I personally like the idea of the government establishing rules for business to play. This helps to create a fair market. Therefore, I like the idea of governments mandating automotive companies to make a shift by a certain time and switch to producing electric cars. If you leave this to companies to do it on their own time, you need to consider that some decisions are driven by comfort, some by fears, and some by investor greed. But now, after last week's decision by the Japanese government to phase off gasoline cars in Japan by 2030, Toyota, Honda, and other companies will need to start thinking like Tesla, whether they like it or not.

We are now closing the year 2020. In 2019, Tesla sold 367,500 vehicles, which is a small fraction of the 10.74 million vehicles that Toyota sold in the same year. But Tesla is ahead of Toyota in the electric vehicle market, and Toyota only plans to sell half a million battery-electric by 2025. Tesla plans to sell between 900,000 to 1,000,000 electric vehicles in 2021 and hopes to sell half a million Tesla Models this year alone.

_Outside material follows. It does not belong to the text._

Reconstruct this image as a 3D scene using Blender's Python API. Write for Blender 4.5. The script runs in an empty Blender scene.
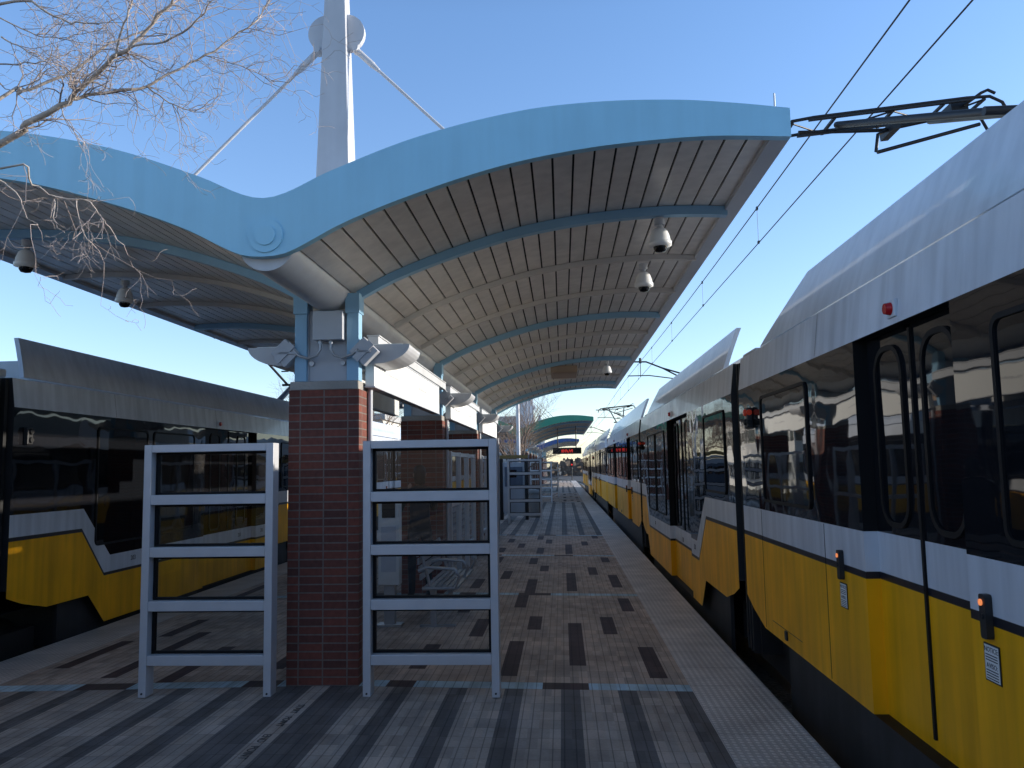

In fact, Tesla seems to be on track to produce and deliver 500,000 electric vehicles as Elon Musk predicted in 2014. In the past six years, the company has faced many challenges before Tesla got where it is today. In 2014, having delivered just under 60,000 vehicles, the company could now achieve a record 500,000 deliveries in 2020. If customer habits change quickly, Tesla would be well-positioned to continue dominating the electric vehicle market.

What do you think, where will Toyota and Tesla be by 2030?

Armen Hareyan is the founder and the Editor in Chief of Torque News. He founded TorqueNews.com in 2010, which since then has been publishing expert news and analysis about the automotive industry. He can be reached at Torque News Twitter, Facebok, Linkedin and Youtube.

Comments

A Schincariol (not verified)    December 29, 2020 - 8:43AM

In 2030 I think Toyota will be plugging along (pun) business as usual, selling cars, truck and SUV's people like and want.

I think Tesla under the weight of quality issues and competition of higher quality EV's will focus on heavy truck deploying it's IP into that industry which much more profitable.

Tesla sells as there are no other real options, when there are areas such as fit, finish, ride and cabin noise will be become factors it's dominance will be tested.

Civilian vehicles are paying for the build out of Musk's heavy truck division.
Civilian vehicles are generating the mass amounts of data for the self driving tech the heavy truck relies on to make it a must buy.

Barrier to entry on an EV is a joke, combustion engines are hard, EV is simple.

I think in 2030 Toyota is still #1 or #2 car manufacturer and Tesla has destroyed heavy truck makers like Paccar &, Volvo.

Joecool (not verified)    December 29, 2020 - 9:22AM

I worked in a technical field all my adult life. I can state that the technology for electric vehicles is there. The biggest thing holding legacy auto manufacturers from following the electric route is their huge investment in ICE engines. Tesla has solid state batteries, as do Toyota and other auto makers. Time and again it's been stated Electric vehicles are simple to make compared to Ice vehicles. As for their carbon footprint. Anyone with a logical mind can easily see an electric vehicle has a much smaller carbon footprint.